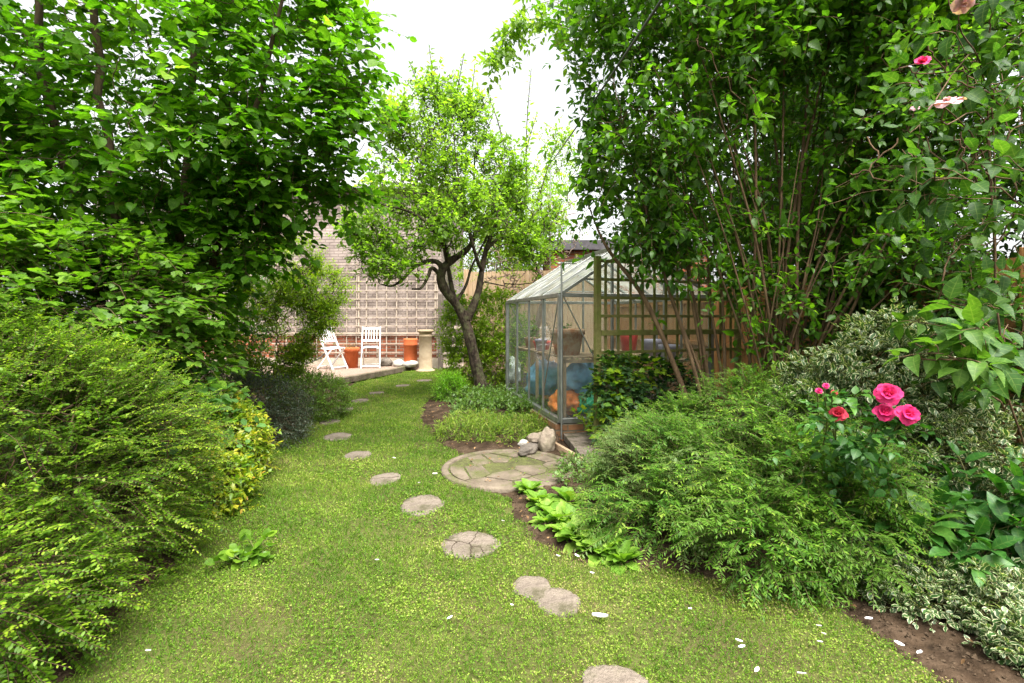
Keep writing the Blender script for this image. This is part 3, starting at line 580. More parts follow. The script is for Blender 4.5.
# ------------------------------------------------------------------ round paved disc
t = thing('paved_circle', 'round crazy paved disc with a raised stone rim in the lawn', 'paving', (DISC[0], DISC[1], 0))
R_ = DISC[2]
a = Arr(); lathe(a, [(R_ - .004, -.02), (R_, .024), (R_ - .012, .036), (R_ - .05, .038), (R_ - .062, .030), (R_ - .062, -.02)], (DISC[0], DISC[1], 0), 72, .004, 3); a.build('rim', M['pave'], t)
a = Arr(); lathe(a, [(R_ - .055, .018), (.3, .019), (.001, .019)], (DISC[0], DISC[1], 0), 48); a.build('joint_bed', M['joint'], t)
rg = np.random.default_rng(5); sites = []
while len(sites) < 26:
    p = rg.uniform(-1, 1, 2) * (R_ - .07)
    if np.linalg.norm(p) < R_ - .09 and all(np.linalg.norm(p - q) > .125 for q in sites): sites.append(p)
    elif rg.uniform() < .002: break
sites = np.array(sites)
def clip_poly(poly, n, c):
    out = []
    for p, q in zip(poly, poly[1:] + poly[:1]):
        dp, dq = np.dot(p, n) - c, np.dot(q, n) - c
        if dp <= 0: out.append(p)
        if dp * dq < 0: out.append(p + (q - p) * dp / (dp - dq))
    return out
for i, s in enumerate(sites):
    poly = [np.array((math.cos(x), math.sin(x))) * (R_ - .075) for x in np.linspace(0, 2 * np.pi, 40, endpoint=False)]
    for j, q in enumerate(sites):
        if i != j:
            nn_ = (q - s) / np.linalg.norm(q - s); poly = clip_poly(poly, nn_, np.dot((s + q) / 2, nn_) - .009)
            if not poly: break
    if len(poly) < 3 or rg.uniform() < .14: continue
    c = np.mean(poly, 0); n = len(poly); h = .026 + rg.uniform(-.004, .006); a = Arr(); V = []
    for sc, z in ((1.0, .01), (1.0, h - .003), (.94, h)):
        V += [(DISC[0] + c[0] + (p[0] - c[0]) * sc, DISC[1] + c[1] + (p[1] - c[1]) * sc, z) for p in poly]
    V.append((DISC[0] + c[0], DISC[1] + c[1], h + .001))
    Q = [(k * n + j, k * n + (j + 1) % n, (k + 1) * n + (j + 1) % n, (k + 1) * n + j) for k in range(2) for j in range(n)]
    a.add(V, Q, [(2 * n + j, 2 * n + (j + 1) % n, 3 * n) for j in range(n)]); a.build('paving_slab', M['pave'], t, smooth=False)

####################

§ **Set task**
Reproduce the full material exactly, excluding the pictures.

§ **Answer to this task**
Keep writing the Blender script for this image. This is part 3, starting at line 580. More parts follow. The script is for Blender 4.5.
# ------------------------------------------------------------------ round paved disc
t = thing('paved_circle', 'round crazy paved disc with a raised stone rim in the lawn', 'paving', (DISC[0], DISC[1], 0))
R_ = DISC[2]
a = Arr(); lathe(a, [(R_ - .004, -.02), (R_, .024), (R_ - .012, .036), (R_ - .05, .038), (R_ - .062, .030), (R_ - .062, -.02)], (DISC[0], DISC[1], 0), 72, .004, 3); a.build('rim', M['pave'], t)
a = Arr(); lathe(a, [(R_ - .055, .018), (.3, .019), (.001, .019)], (DISC[0], DISC[1], 0), 48); a.build('joint_bed', M['joint'], t)
rg = np.random.default_rng(5); sites = []
while len(sites) < 26:
    p = rg.uniform(-1, 1, 2) * (R_ - .07)
    if np.linalg.norm(p) < R_ - .09 and all(np.linalg.norm(p - q) > .125 for q in sites): sites.append(p)
    elif rg.uniform() < .002: break
sites = np.array(sites)
def clip_poly(poly, n, c):
    out = []
    for p, q in zip(poly, poly[1:] + poly[:1]):
        dp, dq = np.dot(p, n) - c, np.dot(q, n) - c
        if dp <= 0: out.append(p)
        if dp * dq < 0: out.append(p + (q - p) * dp / (dp - dq))
    return out
for i, s in enumerate(sites):
    poly = [np.array((math.cos(x), math.sin(x))) * (R_ - .075) for x in np.linspace(0, 2 * np.pi, 40, endpoint=False)]
    for j, q in enumerate(sites):
        if i != j:
            nn_ = (q - s) / np.linalg.norm(q - s); poly = clip_poly(poly, nn_, np.dot((s + q) / 2, nn_) - .009)
            if not poly: break
    if len(poly) < 3 or rg.uniform() < .14: continue
    c = np.mean(poly, 0); n = len(poly); h = .026 + rg.uniform(-.004, .006); a = Arr(); V = []
    for sc, z in ((1.0, .01), (1.0, h - .003), (.94, h)):
        V += [(DISC[0] + c[0] + (p[0] - c[0]) * sc, DISC[1] + c[1] + (p[1] - c[1]) * sc, z) for p in poly]
    V.append((DISC[0] + c[0], DISC[1] + c[1], h + .001))
    Q = [(k * n + j, k * n + (j + 1) % n, (k + 1) * n + (j + 1) % n, (k + 1) * n + j) for k in range(2) for j in range(n)]
    a.add(V, Q, [(2 * n + j, 2 * n + (j + 1) % n, 3 * n) for j in range(n)]); a.build('paving_slab', M['pave'], t, smooth=False)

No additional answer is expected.